OLG Bamberg, Urt. v. 26.02.2014, 3 U 164/13

Während in der Entscheidung des OLG Hamm vom 08.11.2011, Az. 4 U 58/11 ... die beanstandete Werbeaussage den Begriff des "Festpreises" verwendete, wird im vorliegenden Fall die Preisgarantie von vorneherein ausdrücklich als eingeschränkte Preisgarantie für den Energiepreis inklusive Netzentgelt bezeichnet.

Entscheidend ist jedoch in Abgrenzung zu dieser Entscheidung, dass sich mittlerweile der Kenntnisstand der Verbraucherkreise deutlich gewandelt hat. Die der Entscheidung des OLG Hamm zugrunde liegende Werbeaussage stammte aus Oktober 2010, während die hier streitgegenständliche Werbeaussage vom 04.01.2013 datiert. Dazwischen liegt der Reaktorunfall in Fukushima vom 11.03.2011, der in der Bundesrepublik zu einer erneuten Wende in der Energiepolitik führte.

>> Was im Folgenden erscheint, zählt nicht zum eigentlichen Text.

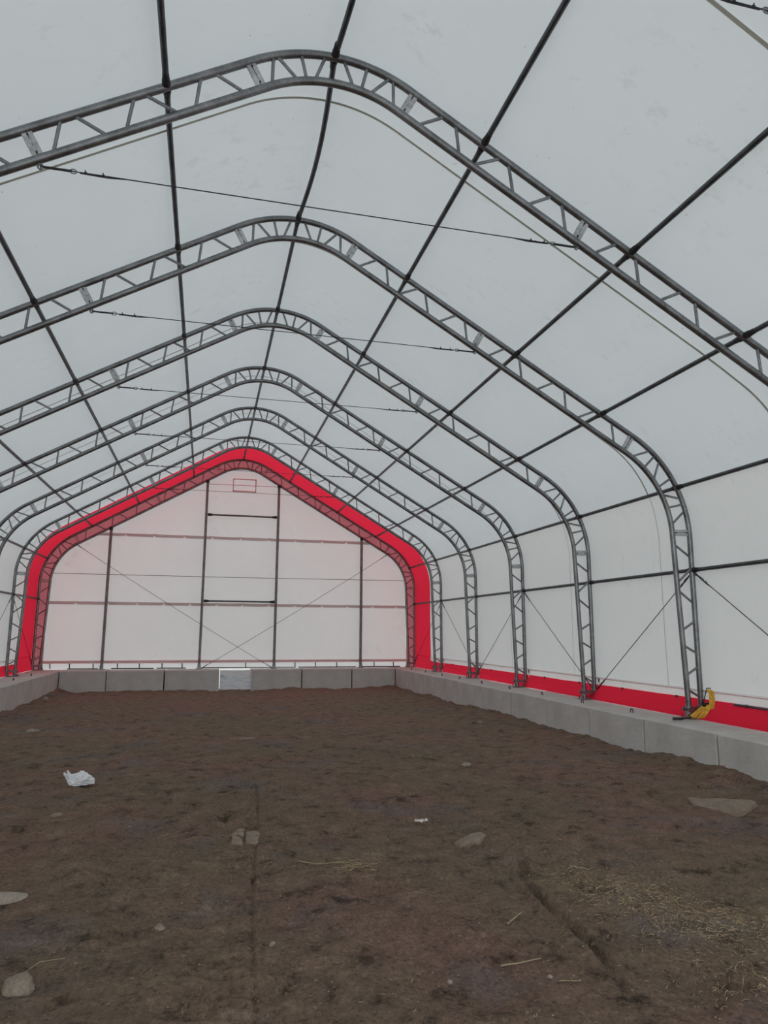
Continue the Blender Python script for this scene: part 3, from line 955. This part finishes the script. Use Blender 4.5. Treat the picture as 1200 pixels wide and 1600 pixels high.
slab('dirt_slab', [(4.002, 6.77), (4.044, 6.673), (4.255, 6.596), (4.5, 6.4), (4.466, 6.327), (4.237, 6.171), (4.041, 6.117), (3.962, 6.286), (3.865, 6.492)], 0.036, M['stone_brown'],
     'large flat slab of hard earth on the right, below the row of blocks', 'earth slab', 1, tilt=0.05)
slab('flat_stone', [(1.028, 5.777), (1.228, 5.931), (1.339, 5.963), (1.353, 5.883), (1.246, 5.761), (1.05, 5.684)], 0.032, M['stone_brown'],
     'narrow flat brown stone lying in the middle right of the dirt', 'stone', 2, tilt=0.04)
slab('cracked_clod', [(-0.733, 6.487), (-0.673, 6.632), (-0.623, 6.641), (-0.642, 6.389), (-0.686, 6.476)], 0.022, M['stone_brown'], 'small far left piece of the cracked flat clod in the wheel track', 'earth clod', 3, 'pieces of the cracked clod')
slab('cracked_clod', [(-0.735, 6.43), (-0.693, 6.42), (-0.655, 6.316), (-0.655, 6.153), (-0.698, 6.12), (-0.754, 6.196)], 0.022, M['stone_brown'], 'near left piece of the cracked flat clod in the wheel track', 'earth clod', 4, 'pieces of the cracked clod')
slab('cracked_clod', [(-0.609, 6.597), (-0.508, 6.614), (-0.487, 6.528), (-0.527, 6.269), (-0.622, 6.183), (-0.625, 6.367)], 0.026, M['stone_brown'], 'right and largest piece of the cracked flat clod in the wheel track', 'earth clod', 5, 'pieces of the cracked clod')
rock('stone', -1.215, 4.60, 0.032, 0.026, 0.028, M['stone_grey'], 'small upright grey stone at the edge of the shallow pit', 'stone', 31, sink=0.1)
rock('stone', -0.29, 12.5, 0.17, 0.09, 0.045, M['stone_brown'], 'small flat brown stone in the far middle of the dirt', 'stone', 34, flat=0.5)
rock('stone', -3.93, 14.0, 0.13, 0.08, 0.05, M['stone_pale'], 'small pale stone on the far left near the blocks', 'stone', 37)
rock('stone', -2.32, 7.58, 0.06, 0.035, 0.025, M['stone_grey'], 'small flat stone below the white bag', 'stone', 39, rot=0.4)
rock('stone', 0.225, 3.62, 0.017, 0.015, 0.013, M['stone_pale'], 'tiny pale pebble left of the fine wheel track at the bottom', 'stone', 42)
rock('stone', 0.72, 3.52, 0.018, 0.016, 0.014, M['stone_pale'], 'tiny pale pebble right beside the deep rut', 'stone', 43)
rock('stone', -0.60, 4.18, 0.022, 0.014, 0.013, M['stone_pale'], 'small pale stone chip beside the wheel track', 'stone', 44, rot=1.0)
rock('stone', 2.35, 9.0, 0.07, 0.05, 0.03, M['stone_pale'], 'small pale stone in the dirt toward the right row of blocks', 'stone', 45)
rock('stone', 4.35, 13.5, 0.07, 0.05, 0.04, M['stone_pale'], 'pale stone lying close to the far right blocks', 'stone', 46)
rock('stone', -5.05, 20.6, 0.10, 0.08, 0.07, M['stone_pale'], 'pale stone at the foot of the left blocks near the corner', 'stone', 47)

# crumpled white bag
bm = bmesh.new()
bmesh.ops.create_icosphere(bm, subdivisions=5, radius=1.0)
for v_ in bm.verts:
    c = v_.co.copy()
    p = c * 1.7 + Vector((4.2, 1.1, 0.3))
    k = 1.08 + 0.30 * noise.noise(p) - 0.55 * abs(noise.noise(p * 1.7)) - 0.30 * abs(noise.noise(p * 3.9)) 
    c *= k
    x, y_, z = c.x * 0.165, c.y * 0.10, c.z * 0.085
    # pinched ear on the left, blunt lobe on the right
    if c.x < -0.55:
        t = (-0.55 - c.x) / 0.45
        z += 0.075 * t * max(0, 1) ; y_ *= 1 - 0.45 * t
    if 0.0 < c.x: z *= 1.08
    v_.co = Vector((x, y_, max(z, -0.045)))
me = bpy.data.meshes.new('plastic_bag'); bm.to_mesh(me); bm.free(); me.materials.append(M['bag'])
me.set_sharp_from_angle(angle=math.radians(25))
o = bpy.data.objects.new('plastic_bag', me); col.objects.link(o)
o.location = (-2.36, 9.05, hgt(-2.36, 9.05) + 0.05); o.rotation_euler = (0, 0, -0.1)
tag(o, 'crumpled white plastic bag lying on the dirt at the left', 'plastic bag')

# paper scrap
mb = MB()
for i in range(7):
    for j in range(4):
        mb.v.append(Vector((-0.06 + 0.02 * i, -0.025 + 0.016 * j, 0.02 + 0.035 * noise.noise((i * 0.9, j * 0.8, 2)))))
for i in range(6):
    for j in range(3):
        a = i * 4 + j
        mb.f.append((a, a + 1, a + 5, a + 4))
o = mb.build('paper_scrap', M['paper']); o.location = (0.95, 6.45, hgt(0.95, 6.45) + 0.012)
so = o.modifiers.new('thick', 'SOLIDIFY'); so.thickness = 0.003
tag(o, 'small crinkled white paper scrap left of the narrow flat stone', 'paper scrap')

# sticks
def stick(pts, rad, label):
    P0 = [Vector((x, y, hgt(x, y) + rad + 0.004 + dz)) for x, y, dz in pts]
    mb = MB().tube([p - P0[0] for p in P0], [rad * (1 - 0.5 * i / len(P0)) for i in range(len(P0))], 7)
    o = mb.build('stick', M['wood']); o.location = P0[0]
    tag(o, label, 'stick', 'sticks lying on the dirt')
stick([(0.52, 3.66, 0), (0.60, 3.64, 0.004), (0.68, 3.66, 0.002), (0.76, 3.70, 0)], 0.0045, 'bent pale stick lying near the bottom beside the deep rut')
stick([(0.80, 4.22, 0), (0.86, 4.235, 0.012), (0.93, 4.30, 0.02)], 0.006, 'short curled piece of bark above the bent pale stick')
stick([(0.73, 3.44, 0), (0.85, 3.45, 0)], 0.003, 'thin straight twig below the bent pale stick')
stick([(-1.85, 4.10, 0), (-1.78, 4.22, 0.004), (-1.66, 4.24, 0)], 0.003, 'thin curved twig above the rounded rock at bottom left')
stick([(1.62, 4.95, 0), (1.72, 4.88, 0)], 0.004, 'short twig at the top of the straw patch')
stick([(-0.28, 5.62, 0), (-0.15, 5.52, 0.006), (0.05, 5.46, 0.004), (0.16, 5.40, 0.0)], 0.004, 'long thin twig in the small heap of dry stalks in the middle')
stick([(2.05, 3.95, 0), (2.16, 4.0, 0)], 0.004, 'pale short stick inside the straw patch at right')
stick([(2.7, 7.35, 0), (2.95, 7.7, 0.0), (3.1, 7.9, 0.005)], 0.004, 'long thin twig above the long flat earth slab')

# straw, chaff and gravel too many to count
def straw(name, label, blobs, group=None, seed=3):
    rnd = random.Random(seed)
    mb = MB()
    for (cx, cy, rx, ry, n, L) in blobs:
        for _ in range(n):
            a = rnd.gauss(0, 0.5); b_ = rnd.gauss(0, 0.5)
            x = cx + a * rx; y = cy + b_ * ry
            if y < 2.2: continue
            an = rnd.uniform(0, math.pi); l = L * rnd.uniform(0.35, 1.2)
            dx, dy = math.cos(an) * l / 2, math.sin(an) * l / 2
            z0 = hgt(x - dx, y - dy) + 0.003; z1 = hgt(x + dx, y + dy) + 0.003 + abs(rnd.gauss(0, 0.004))
            mb.tube([(x - dx, y - dy, z0), (x, y, max(z0, z1, hgt(x, y) + 0.003) ), (x + dx, y + dy, z1)], rnd.uniform(0.0006, 0.0014), 3, cap=False)
    o = mb.build(name, M['straw'], smooth=False)
    tag(o, label, 'straw', group, kind='stuff')
straw('straw', 'scattered dry straw spread over the dirt at the lower right', [(1.75, 4.35, 0.42, 0.45, 900, 0.032), (2.0, 3.85, 0.5, 0.45, 1000, 0.032), (1.6, 4.75, 0.35, 0.3, 260, 0.03), (1.65, 3.25, 0.25, 0.25, 200, 0.032), (1.55, 5.3, 0.5, 0.5, 90, 0.03), (2.5, 3.5, 0.5, 0.5, 350, 0.032), (1.9, 4.0, 0.7, 0.7, 60, 0.07)])
straw('dry_stalks', 'small heap of dry reddish stalks in the middle of the dirt', [(0.10, 5.42, 0.16, 0.10, 70, 0.10), (-0.15, 5.55, 0.3, 0.06, 20, 0.07), (0.2, 5.25, 0.1, 0.12, 14, 0.06)], seed=5)
straw('chaff', 'sparse bits of straw scattered over the whole near dirt floor', [(0.0, 4.5, 3.4, 2.6, 600, 0.018), (0.8, 3.3, 2.0, 1.0, 250, 0.018), (0, 8, 6, 5, 140, 0.03)], seed=9)

rnd = random.Random(11)
mb = MB()
for _ in range(5200):
    t = rnd.random()
    y = 2.3 + 7.5 * t ** 1.7
    x = rnd.uniform(-1, 1) * (0.55 * y + 0.6) + 0.25 * y - 0.6
    if abs(x) > 5.1: continue
    if noise.noise((x * 1.1, y * 1.1, 12)) < rnd.uniform(-0.45, 0.35): continue
    r_ = 0.0022 + 0.010 * rnd.random() ** 4
    z = hgt(x, y) + r_ * 0.3
    b0 = len(mb.v)
    q = rnd.uniform(0, 6.28)
    for dx, dy, dz in ((1, 0, 0), (-.4, .8, 0), (-.5, -.8, .1), (0.1, 0.1, .75), (0, 0, -.6)):
        mb.v.append(Vector((x + r_ * (dx * math.cos(q) - dy * math.sin(q)), y + r_ * (dx * math.sin(q) + dy * math.cos(q)), z + r_ * dz)))
    for fc in ((0, 1, 3), (1, 2, 3), (2, 0, 3), (1, 0, 4), (2, 1, 4), (0, 2, 4)):
        mb.f.append(tuple(b0 + i for i in fc))
o = mb.build('gravel', M['stone_grey'], smooth=False)
tag(o, 'loose small gravel and crumbs of earth on the near dirt floor', 'gravel', kind='stuff')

Mitte 2011 beschloss der Bundestag das "13. Gesetz zur Änderung des Atomgesetzes", das die Beendigung der Kernenergienutzung regelt und Maßnahmen trifft, um die Energiewende zu beschleunigen.

OLG Bamberg, Urt. v. 26.02.2014, 3 U 164/13, Tz. 62

Der Senat hält es in Abgrenzung zur Entscheidung des OLG Hamm vom 08.11.2011 nicht für erforderlich, ausdrücklich den exakten prozentualen Anteil der von der Garantie nicht umfassten Preisbestandteile anzugeben. Das Ausmaß des variabel bleibenden Teils wird für den Verbraucher nicht von kaufentscheidender Bedeutung sein, weil er nicht weiß, wie sich dieser Anteil in Zukunft verändern, insbesondere erhöhen wird. Gleichzeitig weiß der Verbraucher auch, dass hierzu weder der Stromanbieter noch dessen Mitbewerber konkrete Angaben machen kann, da dies ausschließlich von der Entwicklung der gesetzlichen Abgaben und Steuern abhängt. Die Kenntnis der variabel bleibenden Quote innerhalb des Gesamtpreises erscheint auch dem Senat eine allenfalls theoretisch interessante Information, die kaum einen darüber hinausgehenden praktischen Erkenntniswert hat.